— Start of MATERIAL TO PROCESS —

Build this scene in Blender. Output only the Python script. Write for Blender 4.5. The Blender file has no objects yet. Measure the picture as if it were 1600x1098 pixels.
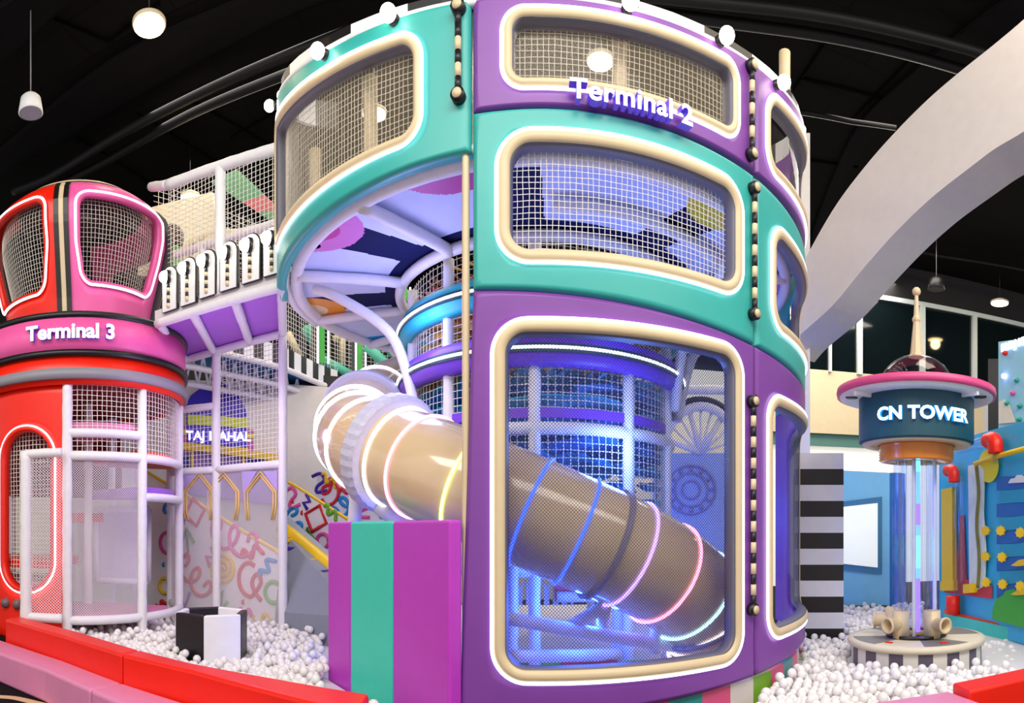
import bpy, bmesh, math, random
from mathutils import Vector, Matrix
random.seed(7)
PI = math.pi
scene = bpy.context.scene
COL = scene.collection
# ------------------------------------------------------------------ camera (stitched wide photograph: cylindrical projection)
F, HX, HY, EYE = 970.0, 800.0, 825.0, 1.55
cd = bpy.data.cameras.new('camera')
cd.type = 'PANO'
cd.panorama_type = 'CENTRAL_CYLINDRICAL'
cd.central_cylindrical_range_u_min = -HX / F
cd.central_cylindrical_range_u_max = (1600 - HX) / F
cd.central_cylindrical_range_v_min = -(1098 - HY) / F
cd.central_cylindrical_range_v_max = HY / F
cd.central_cylindrical_radius = 1.0
cam = bpy.data.objects.new('camera', cd); COL.objects.link(cam)
cam.location = (0, 0, EYE); cam.rotation_euler = (PI / 2, 0, 0)
scene.camera = cam
# ------------------------------------------------------------------ world, lights, exposure
w = bpy.data.worlds.new('hall_world'); scene.world = w; w.use_nodes = True
w.node_tree.nodes['Background'].inputs[0].default_value = (1.0, 0.96, 0.92, 1)
w.node_tree.nodes['Background'].inputs[1].default_value = 0.6
def lamp(name, kind, loc, energy, col=(1, 1, 1), size=None, size_y=None, target=None, radius=None):
    d = bpy.data.lights.new(name, kind); d.energy = energy; d.color = col
    if kind == 'AREA':
        d.shape = 'RECTANGLE'; d.size = size; d.size_y = size_y or size
    elif radius: d.shadow_soft_size = radius
    o = bpy.data.objects.new(name, d); COL.objects.link(o); o.location = loc
    if target is not None:
        o.rotation_euler = (Vector(target) - Vector(loc)).to_track_quat('-Z', 'Y').to_euler()
    return o
lamp('hall_light', 'AREA', (-3, -1.5, 8.2), 560, (1, .95, .88), 7, 3, (-2.5, 5, 1))
lamp('hall_light', 'AREA', (4, -1.5, 8.2), 560, (1, .95, .88), 7, 3, (3, 5, 1))
lamp('hall_light', 'AREA', (-3, 9.5, 8.2), 170, (1, .95, .88), 5, 3, (-3, 9, 0))
lamp('hall_light', 'AREA', (6, 10.5, 8.2), 480, (1, .93, .82), 6, 4, (5.5, 10, 0))
lamp('hall_light', 'AREA', (7, 15, 8.0), 420, (1, .95, .85), 6, 3, (8, 16.5, 4))
lamp('hall_light', 'AREA', (4.6, 3.2, 8.0), 110, (1, .86, .68), 3, 3, (4.2, 3.8, 0))
lamp('tower_light', 'POINT', (0.9, 4.95, 2.2), 38, (.14, .28, 1), radius=.25)
lamp('tower_light', 'POINT', (0.6, 4.6, .9), 130, (.02, .1, 1), radius=.2)
lamp('tower_light', 'POINT', (0.9, 4.8, 3.2), 4, (.12, .3, 1), radius=.25)
lamp('core_fill', 'POINT', (.3, 6.25, 2.65), 22, (.8, .9, 1), radius=.2)  # added fill inside the core, no fitting there; lifts the lower webs
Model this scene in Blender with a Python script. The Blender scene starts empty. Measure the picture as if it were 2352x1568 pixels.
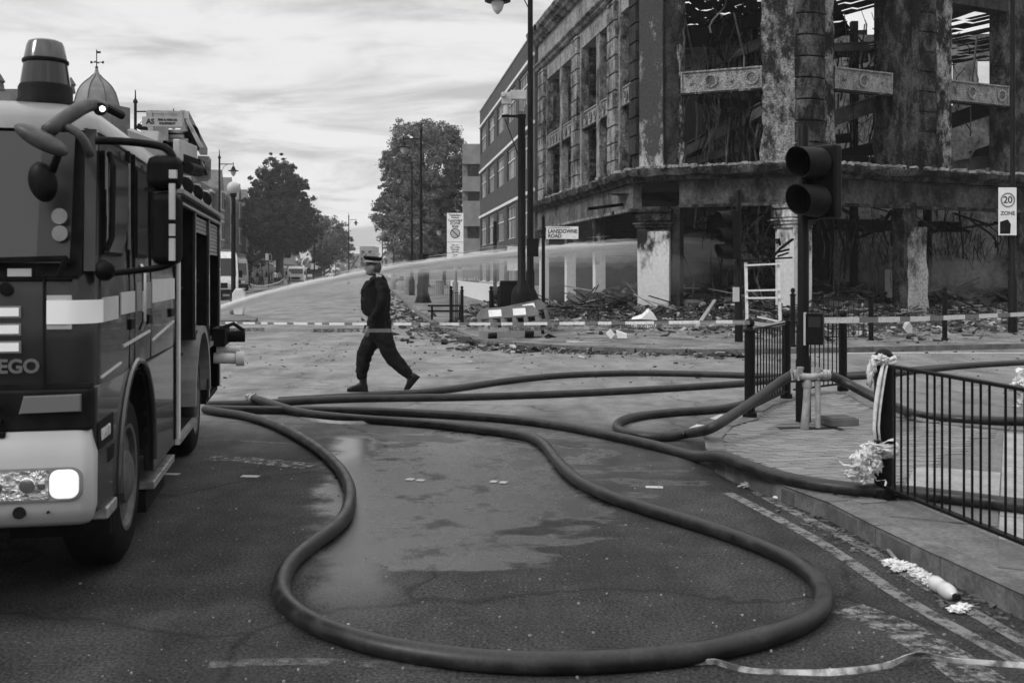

— End of MATERIAL TO PROCESS —

◆ **THE REQUEST**
Retype each line of the listing above word for word. Exclude the pictures.

◆ **EXERCISE RESULT**
Build this scene in Blender. Output only the Python script. Write for Blender 4.5. The Blender file has no objects yet. Measure the picture as if it were 1600x1098 pixels.
import bpy, bmesh, math, random
from mathutils import Vector, Matrix
random.seed(7)
PI = math.pi
scene = bpy.context.scene
COL = scene.collection
# ------------------------------------------------------------------ camera (stitched wide photograph: cylindrical projection)
F, HX, HY, EYE = 970.0, 800.0, 825.0, 1.55
cd = bpy.data.cameras.new('camera')
cd.type = 'PANO'
cd.panorama_type = 'CENTRAL_CYLINDRICAL'
cd.central_cylindrical_range_u_min = -HX / F
cd.central_cylindrical_range_u_max = (1600 - HX) / F
cd.central_cylindrical_range_v_min = -(1098 - HY) / F
cd.central_cylindrical_range_v_max = HY / F
cd.central_cylindrical_radius = 1.0
cam = bpy.data.objects.new('camera', cd); COL.objects.link(cam)
cam.location = (0, 0, EYE); cam.rotation_euler = (PI / 2, 0, 0)
scene.camera = cam
# ------------------------------------------------------------------ world, lights, exposure
w = bpy.data.worlds.new('hall_world'); scene.world = w; w.use_nodes = True
w.node_tree.nodes['Background'].inputs[0].default_value = (1.0, 0.96, 0.92, 1)
w.node_tree.nodes['Background'].inputs[1].default_value = 0.6
def lamp(name, kind, loc, energy, col=(1, 1, 1), size=None, size_y=None, target=None, radius=None):
    d = bpy.data.lights.new(name, kind); d.energy = energy; d.color = col
    if kind == 'AREA':
        d.shape = 'RECTANGLE'; d.size = size; d.size_y = size_y or size
    elif radius: d.shadow_soft_size = radius
    o = bpy.data.objects.new(name, d); COL.objects.link(o); o.location = loc
    if target is not None:
        o.rotation_euler = (Vector(target) - Vector(loc)).to_track_quat('-Z', 'Y').to_euler()
    return o
lamp('hall_light', 'AREA', (-3, -1.5, 8.2), 560, (1, .95, .88), 7, 3, (-2.5, 5, 1))
lamp('hall_light', 'AREA', (4, -1.5, 8.2), 560, (1, .95, .88), 7, 3, (3, 5, 1))
lamp('hall_light', 'AREA', (-3, 9.5, 8.2), 170, (1, .95, .88), 5, 3, (-3, 9, 0))
lamp('hall_light', 'AREA', (6, 10.5, 8.2), 480, (1, .93, .82), 6, 4, (5.5, 10, 0))
lamp('hall_light', 'AREA', (7, 15, 8.0), 420, (1, .95, .85), 6, 3, (8, 16.5, 4))
lamp('hall_light', 'AREA', (4.6, 3.2, 8.0), 110, (1, .86, .68), 3, 3, (4.2, 3.8, 0))
lamp('tower_light', 'POINT', (0.9, 4.95, 2.2), 38, (.14, .28, 1), radius=.25)
lamp('tower_light', 'POINT', (0.6, 4.6, .9), 130, (.02, .1, 1), radius=.2)
lamp('tower_light', 'POINT', (0.9, 4.8, 3.2), 4, (.12, .3, 1), radius=.25)
lamp('core_fill', 'POINT', (.3, 6.25, 2.65), 22, (.8, .9, 1), radius=.2)  # added fill inside the core, no fitting there; lifts the lower webs
Model this scene in Blender with a Python script. The Blender scene starts empty. Measure the picture as if it were 2352x1568 pixels.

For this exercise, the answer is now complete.